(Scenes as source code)
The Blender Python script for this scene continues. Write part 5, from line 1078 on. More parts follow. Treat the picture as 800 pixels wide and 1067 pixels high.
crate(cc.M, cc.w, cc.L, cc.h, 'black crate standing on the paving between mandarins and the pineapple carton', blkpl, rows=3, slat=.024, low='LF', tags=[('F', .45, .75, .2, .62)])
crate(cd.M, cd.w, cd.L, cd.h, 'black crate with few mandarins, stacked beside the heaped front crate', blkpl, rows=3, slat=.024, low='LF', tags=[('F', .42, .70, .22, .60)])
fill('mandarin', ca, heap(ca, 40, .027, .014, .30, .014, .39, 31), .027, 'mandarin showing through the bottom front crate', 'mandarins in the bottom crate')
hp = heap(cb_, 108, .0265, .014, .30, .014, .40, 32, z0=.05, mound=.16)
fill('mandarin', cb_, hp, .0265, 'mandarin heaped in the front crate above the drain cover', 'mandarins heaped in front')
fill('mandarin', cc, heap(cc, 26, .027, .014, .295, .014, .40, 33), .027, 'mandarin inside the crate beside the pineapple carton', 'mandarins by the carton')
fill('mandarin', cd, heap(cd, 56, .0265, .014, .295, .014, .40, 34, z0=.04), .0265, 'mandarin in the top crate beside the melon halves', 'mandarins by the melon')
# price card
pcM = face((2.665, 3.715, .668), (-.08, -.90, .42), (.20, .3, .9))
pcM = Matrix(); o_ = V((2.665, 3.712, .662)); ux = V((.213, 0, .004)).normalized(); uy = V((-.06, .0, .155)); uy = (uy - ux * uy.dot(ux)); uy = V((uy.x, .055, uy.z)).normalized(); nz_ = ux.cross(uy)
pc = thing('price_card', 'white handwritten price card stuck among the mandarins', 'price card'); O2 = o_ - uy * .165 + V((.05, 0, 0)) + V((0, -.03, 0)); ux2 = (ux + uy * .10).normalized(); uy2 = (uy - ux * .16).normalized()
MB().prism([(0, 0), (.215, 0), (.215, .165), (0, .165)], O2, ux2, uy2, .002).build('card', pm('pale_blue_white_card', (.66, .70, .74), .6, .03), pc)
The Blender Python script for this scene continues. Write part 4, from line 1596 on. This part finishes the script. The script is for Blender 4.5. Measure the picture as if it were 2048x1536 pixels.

■ GIVEN PROBLEM: Quote every record above exactly.

■ SOLUTION FOR THIS TASK:
The Blender Python script for this scene continues. Write part 5, from line 1078 on. More parts follow. Treat the picture as 800 pixels wide and 1067 pixels high.
crate(cc.M, cc.w, cc.L, cc.h, 'black crate standing on the paving between mandarins and the pineapple carton', blkpl, rows=3, slat=.024, low='LF', tags=[('F', .45, .75, .2, .62)])
crate(cd.M, cd.w, cd.L, cd.h, 'black crate with few mandarins, stacked beside the heaped front crate', blkpl, rows=3, slat=.024, low='LF', tags=[('F', .42, .70, .22, .60)])
fill('mandarin', ca, heap(ca, 40, .027, .014, .30, .014, .39, 31), .027, 'mandarin showing through the bottom front crate', 'mandarins in the bottom crate')
hp = heap(cb_, 108, .0265, .014, .30, .014, .40, 32, z0=.05, mound=.16)
fill('mandarin', cb_, hp, .0265, 'mandarin heaped in the front crate above the drain cover', 'mandarins heaped in front')
fill('mandarin', cc, heap(cc, 26, .027, .014, .295, .014, .40, 33), .027, 'mandarin inside the crate beside the pineapple carton', 'mandarins by the carton')
fill('mandarin', cd, heap(cd, 56, .0265, .014, .295, .014, .40, 34, z0=.04), .0265, 'mandarin in the top crate beside the melon halves', 'mandarins by the melon')
# price card
pcM = face((2.665, 3.715, .668), (-.08, -.90, .42), (.20, .3, .9))
pcM = Matrix(); o_ = V((2.665, 3.712, .662)); ux = V((.213, 0, .004)).normalized(); uy = V((-.06, .0, .155)); uy = (uy - ux * uy.dot(ux)); uy = V((uy.x, .055, uy.z)).normalized(); nz_ = ux.cross(uy)
pc = thing('price_card', 'white handwritten price card stuck among the mandarins', 'price card'); O2 = o_ - uy * .165 + V((.05, 0, 0)) + V((0, -.03, 0)); ux2 = (ux + uy * .10).normalized(); uy2 = (uy - ux * .16).normalized()
MB().prism([(0, 0), (.215, 0), (.215, .165), (0, .165)], O2, ux2, uy2, .002).build('card', pm('pale_blue_white_card', (.66, .70, .74), .6, .03), pc)
The Blender Python script for this scene continues. Write part 4, from line 1596 on. This part finishes the script. The script is for Blender 4.5. Measure the picture as if it were 2048x1536 pixels.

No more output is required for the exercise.